In our family, my father was the authority figure. What he said was final. No questions asked. Scheduled to leave for New Orleans the next day with my friend, I approached my father as he sat reading the newspaper. “Dad,” I said, “It looks like we’ll be leaving tomorrow for New Orleans.” “OK,” is all he said. I was crestfallen! I was sure he would step in at the last minute and say this is a harebrained scheme you two have cooked up and there’s no way you’re going through with it. As much as I had resisted and rebelled against his authority in earlier days, here was one time when I wanted to be told what “not to do”.

We went. It was an adventure of a lifetime. My father was wise to surrender his authority and force me to begin assuming more responsibility for my own decisions.

After college, that high school friend went into the Navy as I went to seminary. He died when a helicopter he was in fell into the ocean. I stayed at home protesting the Vietnam War, military spending and courting arrest for breaking the law. We responded to government authority differently, but I believe both of us acted with integrity. He was one of the most honorable people I’ve had the good fortune to know and I know he saw me as a person of integrity as well, (if less adventurous).

The Berrigan brothers, Catholic priests and anti-war activists, were being pursued in those days for their unlawful activities, like burning draft board records in Catonsville. They were in and out of prison for various activities. At one point, Dan Berrigan went underground with the FBI in pursuit. He would pop up in different churches on Sunday morning for an hour or so and then disappear again until the next unexpected appearance. His mother, a frail looking woman who must have been in her 80s at that point, was interviewed on film about her law-breaking son. The interviewer asked her, “so what do you think of your son breaking the law?” There was a long silence and then she said simply, “It’s not God’s law.”

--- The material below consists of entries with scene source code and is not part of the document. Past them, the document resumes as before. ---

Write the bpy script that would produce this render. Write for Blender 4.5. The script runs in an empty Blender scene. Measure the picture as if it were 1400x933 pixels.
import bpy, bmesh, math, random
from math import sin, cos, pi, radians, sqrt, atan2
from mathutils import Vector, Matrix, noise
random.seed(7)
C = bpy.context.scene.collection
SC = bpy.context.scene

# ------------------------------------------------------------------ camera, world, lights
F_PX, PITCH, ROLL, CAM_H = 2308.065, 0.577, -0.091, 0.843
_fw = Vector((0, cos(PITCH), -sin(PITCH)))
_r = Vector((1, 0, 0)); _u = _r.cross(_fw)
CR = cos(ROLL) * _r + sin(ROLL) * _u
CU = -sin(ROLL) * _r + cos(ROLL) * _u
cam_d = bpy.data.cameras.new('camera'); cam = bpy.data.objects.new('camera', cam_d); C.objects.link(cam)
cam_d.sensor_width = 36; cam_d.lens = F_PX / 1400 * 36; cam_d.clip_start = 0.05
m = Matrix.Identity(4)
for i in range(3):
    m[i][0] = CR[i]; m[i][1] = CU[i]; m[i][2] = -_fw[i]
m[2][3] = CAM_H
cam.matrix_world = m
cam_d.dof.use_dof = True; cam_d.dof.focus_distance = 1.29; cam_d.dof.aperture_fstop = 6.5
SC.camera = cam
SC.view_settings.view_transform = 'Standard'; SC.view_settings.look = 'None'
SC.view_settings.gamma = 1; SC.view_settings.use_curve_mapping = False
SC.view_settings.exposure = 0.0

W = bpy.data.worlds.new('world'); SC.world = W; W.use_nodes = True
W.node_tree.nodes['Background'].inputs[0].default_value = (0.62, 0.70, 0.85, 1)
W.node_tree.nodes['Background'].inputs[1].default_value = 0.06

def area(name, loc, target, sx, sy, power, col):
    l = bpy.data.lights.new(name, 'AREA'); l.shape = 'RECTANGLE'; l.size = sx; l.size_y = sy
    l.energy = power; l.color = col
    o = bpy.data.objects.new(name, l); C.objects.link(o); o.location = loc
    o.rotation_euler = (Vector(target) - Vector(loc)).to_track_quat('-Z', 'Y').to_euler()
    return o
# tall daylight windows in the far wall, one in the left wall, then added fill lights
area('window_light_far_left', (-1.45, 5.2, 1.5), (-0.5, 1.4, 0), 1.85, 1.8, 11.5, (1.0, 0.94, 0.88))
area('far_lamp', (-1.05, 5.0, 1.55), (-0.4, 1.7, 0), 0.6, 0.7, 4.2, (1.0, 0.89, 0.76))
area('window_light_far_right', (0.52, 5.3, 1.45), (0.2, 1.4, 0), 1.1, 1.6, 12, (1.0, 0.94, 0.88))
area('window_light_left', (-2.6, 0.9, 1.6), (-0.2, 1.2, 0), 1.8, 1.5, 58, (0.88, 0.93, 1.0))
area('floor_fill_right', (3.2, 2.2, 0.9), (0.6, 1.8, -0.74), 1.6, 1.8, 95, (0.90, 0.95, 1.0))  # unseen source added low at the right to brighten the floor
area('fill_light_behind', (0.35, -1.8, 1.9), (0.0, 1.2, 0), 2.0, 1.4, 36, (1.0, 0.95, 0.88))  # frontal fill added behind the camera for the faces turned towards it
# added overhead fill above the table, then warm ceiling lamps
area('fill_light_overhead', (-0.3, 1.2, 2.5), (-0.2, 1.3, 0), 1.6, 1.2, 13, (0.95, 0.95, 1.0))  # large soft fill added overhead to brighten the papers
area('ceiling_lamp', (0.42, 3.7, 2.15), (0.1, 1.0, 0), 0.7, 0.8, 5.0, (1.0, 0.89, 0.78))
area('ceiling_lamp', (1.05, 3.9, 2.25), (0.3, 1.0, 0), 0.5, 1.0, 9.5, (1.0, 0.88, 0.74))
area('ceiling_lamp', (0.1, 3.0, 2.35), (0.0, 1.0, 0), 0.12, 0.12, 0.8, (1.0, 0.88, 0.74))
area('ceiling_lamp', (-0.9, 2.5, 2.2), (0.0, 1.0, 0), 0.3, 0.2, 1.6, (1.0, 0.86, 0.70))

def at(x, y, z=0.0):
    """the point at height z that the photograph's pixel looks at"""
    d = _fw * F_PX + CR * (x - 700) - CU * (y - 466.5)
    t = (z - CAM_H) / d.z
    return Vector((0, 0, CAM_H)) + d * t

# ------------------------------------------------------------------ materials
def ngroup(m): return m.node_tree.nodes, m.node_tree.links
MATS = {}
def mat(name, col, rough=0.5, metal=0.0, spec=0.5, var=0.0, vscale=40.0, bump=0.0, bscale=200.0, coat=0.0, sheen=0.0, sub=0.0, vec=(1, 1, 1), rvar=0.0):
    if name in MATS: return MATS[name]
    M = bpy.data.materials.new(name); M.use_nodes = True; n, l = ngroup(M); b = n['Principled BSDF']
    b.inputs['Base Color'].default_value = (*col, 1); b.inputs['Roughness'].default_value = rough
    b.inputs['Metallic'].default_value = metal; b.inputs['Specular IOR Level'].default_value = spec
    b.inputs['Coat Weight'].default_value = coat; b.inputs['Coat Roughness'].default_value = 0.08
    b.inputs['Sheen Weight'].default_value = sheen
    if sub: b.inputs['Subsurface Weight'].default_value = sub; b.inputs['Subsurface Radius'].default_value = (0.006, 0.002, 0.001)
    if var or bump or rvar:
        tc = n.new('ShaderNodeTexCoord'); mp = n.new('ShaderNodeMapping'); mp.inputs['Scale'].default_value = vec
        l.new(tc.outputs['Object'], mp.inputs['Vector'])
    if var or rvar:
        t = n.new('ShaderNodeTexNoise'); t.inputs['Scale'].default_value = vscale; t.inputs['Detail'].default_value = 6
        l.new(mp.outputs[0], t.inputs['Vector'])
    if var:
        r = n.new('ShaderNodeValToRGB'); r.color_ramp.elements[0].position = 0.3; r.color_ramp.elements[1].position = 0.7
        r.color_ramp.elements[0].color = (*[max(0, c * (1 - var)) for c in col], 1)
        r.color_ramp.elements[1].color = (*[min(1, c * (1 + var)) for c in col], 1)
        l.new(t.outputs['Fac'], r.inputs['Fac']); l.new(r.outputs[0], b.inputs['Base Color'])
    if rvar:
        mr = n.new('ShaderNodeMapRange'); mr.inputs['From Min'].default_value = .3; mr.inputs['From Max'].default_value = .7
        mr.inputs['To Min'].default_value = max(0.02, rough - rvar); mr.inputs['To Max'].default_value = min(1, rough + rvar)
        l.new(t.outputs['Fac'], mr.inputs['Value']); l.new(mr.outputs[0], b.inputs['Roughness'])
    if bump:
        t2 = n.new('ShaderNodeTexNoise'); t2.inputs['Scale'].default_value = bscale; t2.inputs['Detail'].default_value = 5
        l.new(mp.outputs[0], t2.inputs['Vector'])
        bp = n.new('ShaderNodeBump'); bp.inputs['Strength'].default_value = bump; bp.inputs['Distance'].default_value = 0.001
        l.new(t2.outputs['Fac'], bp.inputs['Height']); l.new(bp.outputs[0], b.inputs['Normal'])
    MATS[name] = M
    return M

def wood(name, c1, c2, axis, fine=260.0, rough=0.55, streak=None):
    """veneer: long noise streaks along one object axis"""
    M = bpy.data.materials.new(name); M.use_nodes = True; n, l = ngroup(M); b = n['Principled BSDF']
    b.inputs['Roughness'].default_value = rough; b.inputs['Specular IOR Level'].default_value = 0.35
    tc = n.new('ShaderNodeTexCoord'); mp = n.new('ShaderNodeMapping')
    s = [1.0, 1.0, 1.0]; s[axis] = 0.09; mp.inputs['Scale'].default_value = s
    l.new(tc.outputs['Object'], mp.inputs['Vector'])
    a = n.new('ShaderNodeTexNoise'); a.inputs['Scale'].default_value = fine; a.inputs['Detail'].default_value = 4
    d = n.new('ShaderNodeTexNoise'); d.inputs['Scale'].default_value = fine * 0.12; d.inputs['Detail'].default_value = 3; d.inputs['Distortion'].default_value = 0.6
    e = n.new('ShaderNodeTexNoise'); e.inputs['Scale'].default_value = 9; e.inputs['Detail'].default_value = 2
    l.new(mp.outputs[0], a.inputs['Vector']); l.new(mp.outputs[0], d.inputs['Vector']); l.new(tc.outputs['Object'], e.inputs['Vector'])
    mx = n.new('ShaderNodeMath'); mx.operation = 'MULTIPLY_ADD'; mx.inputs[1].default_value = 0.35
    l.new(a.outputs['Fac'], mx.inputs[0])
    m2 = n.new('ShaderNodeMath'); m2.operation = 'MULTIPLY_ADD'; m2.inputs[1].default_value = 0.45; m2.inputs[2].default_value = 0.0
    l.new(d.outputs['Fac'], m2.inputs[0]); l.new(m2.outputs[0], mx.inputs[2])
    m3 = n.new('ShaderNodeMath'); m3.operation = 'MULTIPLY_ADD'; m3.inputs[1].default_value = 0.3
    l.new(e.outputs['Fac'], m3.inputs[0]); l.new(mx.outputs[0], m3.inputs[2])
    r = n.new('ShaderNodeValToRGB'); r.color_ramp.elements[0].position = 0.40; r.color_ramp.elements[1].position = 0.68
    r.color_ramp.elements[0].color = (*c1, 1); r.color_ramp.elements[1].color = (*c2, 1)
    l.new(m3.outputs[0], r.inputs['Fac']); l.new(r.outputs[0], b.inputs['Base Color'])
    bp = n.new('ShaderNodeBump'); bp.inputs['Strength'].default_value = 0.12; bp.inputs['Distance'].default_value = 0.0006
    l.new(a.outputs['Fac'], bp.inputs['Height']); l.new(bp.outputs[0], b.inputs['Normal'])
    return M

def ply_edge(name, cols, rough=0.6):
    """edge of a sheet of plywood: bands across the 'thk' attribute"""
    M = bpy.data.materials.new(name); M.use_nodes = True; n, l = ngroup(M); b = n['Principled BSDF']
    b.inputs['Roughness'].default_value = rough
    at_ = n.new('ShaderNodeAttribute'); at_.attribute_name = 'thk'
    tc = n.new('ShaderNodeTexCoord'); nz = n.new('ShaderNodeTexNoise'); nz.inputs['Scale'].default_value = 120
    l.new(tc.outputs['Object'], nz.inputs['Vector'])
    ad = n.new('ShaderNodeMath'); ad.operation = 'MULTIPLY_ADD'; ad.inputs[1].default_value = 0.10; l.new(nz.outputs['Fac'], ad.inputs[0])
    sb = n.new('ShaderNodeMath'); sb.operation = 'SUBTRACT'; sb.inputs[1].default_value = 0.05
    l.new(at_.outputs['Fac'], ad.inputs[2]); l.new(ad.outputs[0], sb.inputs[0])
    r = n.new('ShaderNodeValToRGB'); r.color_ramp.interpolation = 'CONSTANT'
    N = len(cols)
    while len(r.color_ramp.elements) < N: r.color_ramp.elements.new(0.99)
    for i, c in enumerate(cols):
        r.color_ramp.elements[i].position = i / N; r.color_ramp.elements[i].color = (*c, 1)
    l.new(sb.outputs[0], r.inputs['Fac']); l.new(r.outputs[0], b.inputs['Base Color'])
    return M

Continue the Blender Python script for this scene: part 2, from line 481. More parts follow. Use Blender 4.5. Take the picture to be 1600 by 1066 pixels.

Sometimes, for some people, God’s laws conflict with human laws. They are called to follow the higher authority. It’s why some people will feed the homeless people in the park even though there’s a city ordinance against it. It’s why some people leave water in the desert for the thirsty even though the government says they will be arrested. It’s why some trespass at nuclear weapons facilities believing those weapons are the devil incarnate.

The question of authority, how and when and why we submit, is becoming more crucial with each passing day. We have an administration in power in the United States that has centered decision making in the hands of one man, like at no other time in our history. We have policy by tweet. We have diplomacy by feelings. We have my way or the highway, my friend or my enemy. 

Not only in this country but around the world, there is a movement toward more autocratic and authoritarian government. At the same time, there is a rise in religious extremism, where religionists are sure they have the answers and will go to war against those who believe otherwise. A recent quotation from Barbara Brown Taylor crossed my screen. “Jesus was not killed by atheism and anarchy. He was brought  down by law and order allied with religion, which is always a deadly mix. Beware those who claim to know the mind of God and who are prepared to use force, if necessary, to make others conform. Beware those who cannot tell God’s will from their own.”

We each need the freedom and the courage to determine where we will place our authority. Ultimately, authority can’t be forced. It can be nurtured. May those who exercise authority over us have the wisdom to recognize the difference.